GIVEN INSTRUCTION:
Beginning with the first line, set down every line through the one containing "return tuple((x/12.92 if", exactly as it appears, but not the pictures.

═══ DATASET EXTRACT ═══

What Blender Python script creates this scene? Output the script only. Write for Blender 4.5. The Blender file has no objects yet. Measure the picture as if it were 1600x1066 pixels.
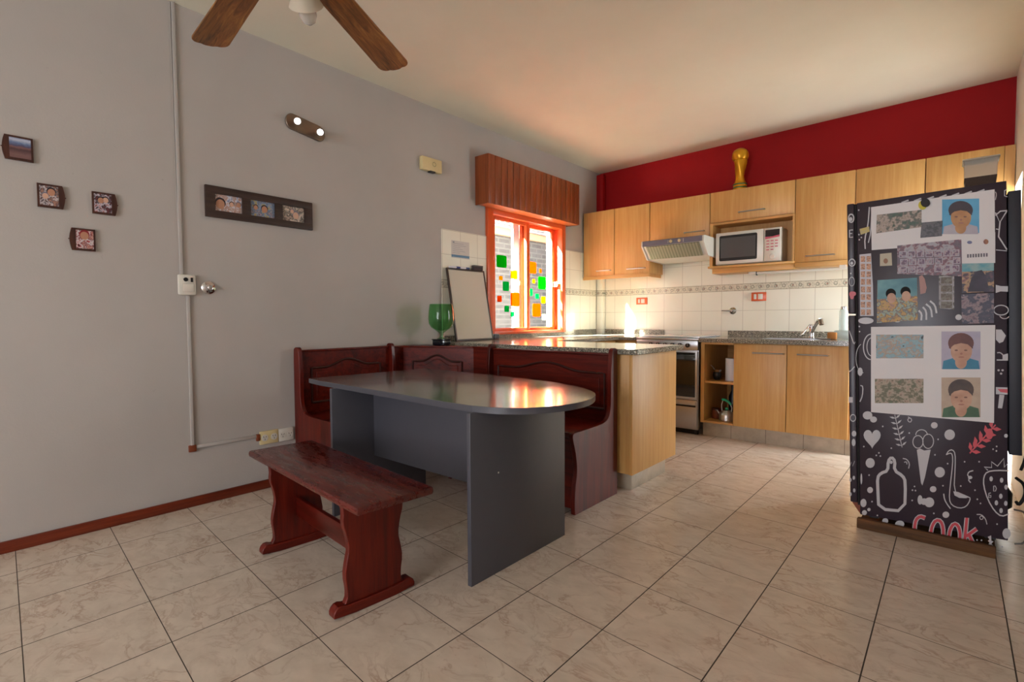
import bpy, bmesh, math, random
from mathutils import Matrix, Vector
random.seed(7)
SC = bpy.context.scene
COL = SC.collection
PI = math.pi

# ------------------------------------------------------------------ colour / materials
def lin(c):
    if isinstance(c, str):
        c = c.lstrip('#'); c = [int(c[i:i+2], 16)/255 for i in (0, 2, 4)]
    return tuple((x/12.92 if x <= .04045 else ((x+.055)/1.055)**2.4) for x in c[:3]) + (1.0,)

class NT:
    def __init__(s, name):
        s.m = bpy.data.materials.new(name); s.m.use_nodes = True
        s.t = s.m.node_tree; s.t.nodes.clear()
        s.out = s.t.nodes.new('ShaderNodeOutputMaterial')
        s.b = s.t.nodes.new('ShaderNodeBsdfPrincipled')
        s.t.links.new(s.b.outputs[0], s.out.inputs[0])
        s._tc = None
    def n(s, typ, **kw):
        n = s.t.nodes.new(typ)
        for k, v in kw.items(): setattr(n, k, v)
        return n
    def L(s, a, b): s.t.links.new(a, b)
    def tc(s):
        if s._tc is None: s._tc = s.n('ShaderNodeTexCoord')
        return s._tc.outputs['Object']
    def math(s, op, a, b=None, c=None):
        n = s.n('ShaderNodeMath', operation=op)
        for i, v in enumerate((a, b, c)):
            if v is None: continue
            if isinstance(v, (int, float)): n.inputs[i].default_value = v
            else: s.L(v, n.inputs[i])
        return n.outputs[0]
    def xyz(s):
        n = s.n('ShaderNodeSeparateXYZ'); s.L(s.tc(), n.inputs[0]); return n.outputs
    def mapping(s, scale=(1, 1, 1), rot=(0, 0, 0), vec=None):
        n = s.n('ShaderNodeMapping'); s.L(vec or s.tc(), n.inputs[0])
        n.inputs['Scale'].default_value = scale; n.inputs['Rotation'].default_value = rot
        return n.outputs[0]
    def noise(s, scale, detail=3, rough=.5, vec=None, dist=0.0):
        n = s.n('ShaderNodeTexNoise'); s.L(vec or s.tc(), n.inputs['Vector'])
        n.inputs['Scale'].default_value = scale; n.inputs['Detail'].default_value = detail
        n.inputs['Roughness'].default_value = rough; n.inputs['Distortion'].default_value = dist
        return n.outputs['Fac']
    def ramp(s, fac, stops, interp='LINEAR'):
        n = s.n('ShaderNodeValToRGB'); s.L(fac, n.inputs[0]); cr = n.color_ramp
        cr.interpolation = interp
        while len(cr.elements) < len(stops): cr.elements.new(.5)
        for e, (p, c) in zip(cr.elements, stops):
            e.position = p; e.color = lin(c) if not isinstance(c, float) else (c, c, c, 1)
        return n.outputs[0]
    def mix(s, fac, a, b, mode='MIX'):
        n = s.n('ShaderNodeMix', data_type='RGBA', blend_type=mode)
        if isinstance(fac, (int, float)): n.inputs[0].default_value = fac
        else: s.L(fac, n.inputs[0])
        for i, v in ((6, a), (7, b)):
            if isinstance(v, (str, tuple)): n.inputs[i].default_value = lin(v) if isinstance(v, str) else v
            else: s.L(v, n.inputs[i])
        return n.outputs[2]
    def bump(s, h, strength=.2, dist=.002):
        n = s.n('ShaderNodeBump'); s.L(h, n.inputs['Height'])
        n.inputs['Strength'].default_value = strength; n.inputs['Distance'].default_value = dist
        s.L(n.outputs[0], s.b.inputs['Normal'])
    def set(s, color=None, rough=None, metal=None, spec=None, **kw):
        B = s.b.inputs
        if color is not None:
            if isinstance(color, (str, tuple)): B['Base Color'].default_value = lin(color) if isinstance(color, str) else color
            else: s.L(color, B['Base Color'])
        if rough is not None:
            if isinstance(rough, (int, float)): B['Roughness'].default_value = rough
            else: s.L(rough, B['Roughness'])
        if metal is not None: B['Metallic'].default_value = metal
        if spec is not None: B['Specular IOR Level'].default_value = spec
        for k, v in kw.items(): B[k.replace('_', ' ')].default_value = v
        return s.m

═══

OUTPUT FOR THIS EXERCISE:
What Blender Python script creates this scene? Output the script only. Write for Blender 4.5. The Blender file has no objects yet. Measure the picture as if it were 1600x1066 pixels.
import bpy, bmesh, math, random
from mathutils import Matrix, Vector
random.seed(7)
SC = bpy.context.scene
COL = SC.collection
PI = math.pi

# ------------------------------------------------------------------ colour / materials
def lin(c):
    if isinstance(c, str):
        c = c.lstrip('#'); c = [int(c[i:i+2], 16)/255 for i in (0, 2, 4)]
    return tuple((x/12.92 if x <= .04045 else ((x+.055)/1.055)**2.4) for x in c[:3]) + (1.0,)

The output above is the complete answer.